Wednesday, June 23, 2010

I Can Wear High Heels

Wow! Now that I've come back to life I see that there's a lot to this living business! How did I fit it all in before? There's so many people to love and relish and so much laundry and cleaning and driving and working and cooking to do! I take my hat off to all of you who do it so beautifully. I have suddenly found myself facing all these tasks with delight and surprise. It is a wonderful discovery to find myself a mother, homemaker, employee, friend and daughter, niece and cousin and all the titles I hold so dear. I didn't realize how small my life had become- how narrow my focus. I am forgetting my tired and scarred self to rediscover the new life that is pumping through me.

I can hold my son. I can ride my bike. I can wear high heels. I can eat first, second and thirds. I can sleep on my stomach and dance with joy. I can cook for my family and get to wipe up the floor when something spills. I'm going to work in a cubicle again. I'm going to earn a paycheck 2 weeks from August 4th. I'm ALIVE! Time is allowing the memories to fade.
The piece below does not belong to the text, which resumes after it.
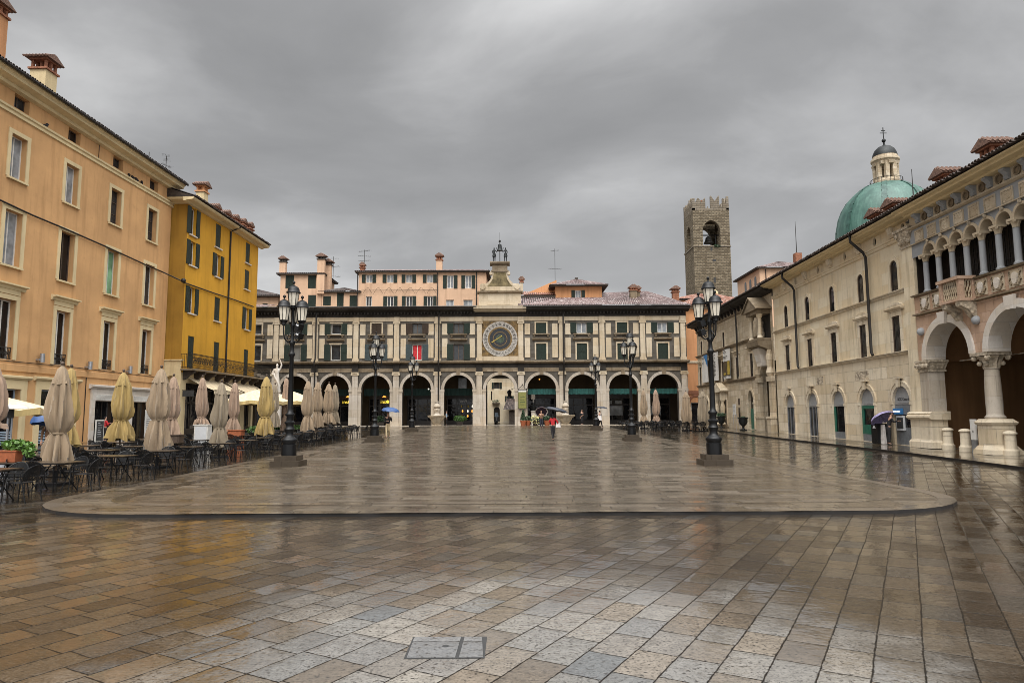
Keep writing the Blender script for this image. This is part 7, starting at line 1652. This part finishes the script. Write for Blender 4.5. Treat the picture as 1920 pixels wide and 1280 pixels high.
def person(label, loc, rz, legs, arms, top='dark_cloth', bottom='dark_cloth', hair='dark_cloth', shoes='ink', h=1.72, lean=0.0, female=False, group=None, longhair=False, skirt=None):
    """legs: [(knee),(ankle)] per side, arms: [(elbow),(wrist),(hand dir)] per side; -y is the way the person faces"""
    t = thing('person', label, 'person', loc, rz, group); k = h / 1.75; S_ = lambda p: tuple(c * k for c in p[:3])
    V = lambda p, r: (p[0] * k, p[1] * k, p[2] * k, tuple(x * k for x in r) if isinstance(r, tuple) else r * k)
    ly = -lean
    pel, wai, che, nec, hed = (0, 0, .95), (0, ly * .3, 1.12), (0, ly * .8, 1.34), (0, ly, 1.5), (0, ly - .015, 1.60)
    sw = .165 if female else .19; hw = .09
    body = [[V(pel, (.14, .10)), V(wai, (.12, .09)), V(che, (.15, .105)), V(nec, .055), V((hed[0], hed[1], 1.56), .06), V((hed[0], hed[1] - .01, 1.65), (.078, .092)), V((hed[0], hed[1], 1.72), .06)]]
    for i, s in enumerate((-1, 1)):
        kn, an = legs[i]; body.append([V(pel, (.14, .10)), V((s * hw, 0, .88), .085), V(kn, .055), V(an, .036), V((an[0], an[1] - .14, an[2] - .05), .03)])
        el, wr, hd = arms[i]; body.append([V(che, (.15, .105)), V((s * sw, ly * .9, 1.41), .052), V(el, .04), V(wr, .026)])
        body += [[tuple(c * k for c in p[:3]) + (p[3],) for p in ch] for ch in hand(wr, hd, (0, -.3, 1))]
    skinmesh('body', body, M['skin'], t)
    tr_ = [[V(pel, (.155, .115)), V((0, ly * .1, 1.03), (.145, .11))]]
    for i, s in enumerate((-1, 1)):
        kn, an = legs[i]; tr_.append([V(pel, (.155, .115)), V((s * hw, 0, .86), .098), V(kn, .07), V((an[0], an[1], an[2] + .03), .052)])
    skinmesh('trousers', tr_, M[bottom], t)
    jk = [[V((0, 0, .92), (.165, .125)), V(wai, (.145, .11)), V(che, (.175, .125)), V((nec[0], nec[1], 1.47), .075)]]
    for i, s in enumerate((-1, 1)):
        el, wr, hd = arms[i]; w2 = tuple(wr[q] * .92 + el[q] * .08 for q in range(3)); jk.append([V(che, (.175, .125)), V((s * sw, ly * .9, 1.41), .066), V(el, .055), V(w2, .04)])
    skinmesh('jacket', jk, M[top], t)
    hr = [[V((0, ly + .02, 1.60), .075), V((0, ly + .01, 1.68), (.088, .09)), V((0, ly, 1.75), .05)]]
    if longhair: hr[0] = [V((0, ly + .07, 1.42), .06), V((0, ly + .06, 1.52), .075)] + hr[0]
    skinmesh('hair', hr, M[hair], t)
    for i in range(2):
        an = legs[i][1]; skinmesh('shoe', [[V((an[0], an[1] + .03, an[2] - .035), .042), V((an[0], an[1] - .08, an[2] - .045), .040), V((an[0], an[1] - .17, an[2] - .055), .028)]], M[shoes], t)
    mb = MB()
    for s in (-1, 1): mb.ball(S_((s * .03, ly - .098, 1.655)), .011 * k, 6)
    mb.box(-.02 * k, .02 * k, (ly - .1) * k, (ly - .085) * k, 1.592 * k, 1.6 * k); mb.out('face_marks', M['ink'], t)
    skinmesh('nose', [[V((0, ly - .09, 1.66), .01), V((0, ly - .112, 1.625), .016)]], M['skin'], t, 0, 1)
    return t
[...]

My docs have described my test results and gorgeous and beautiful. My body is absorbing this gift of life with delight and exuberance. I am treating it with reverence- as my dearest friend. Thank you dear Meghan. I pray for continued grace and good fortune for us both. My soul was restored to witness your strength and vitality. I pray that our bodies continue to mend as the impact of this trauma fades to allow the beautiful vision of our futures. I cannot wait to behold the next chapter on your wedding day.

To all of you who have held me in your hearts and prayers. I will always know that it was the strength of your intentions and the sincerity of your prayers and hearts that kept me here, that has allowed me to pass through this immense ordeal without having succumbed to it. Every day is an answered prayer. Thank you.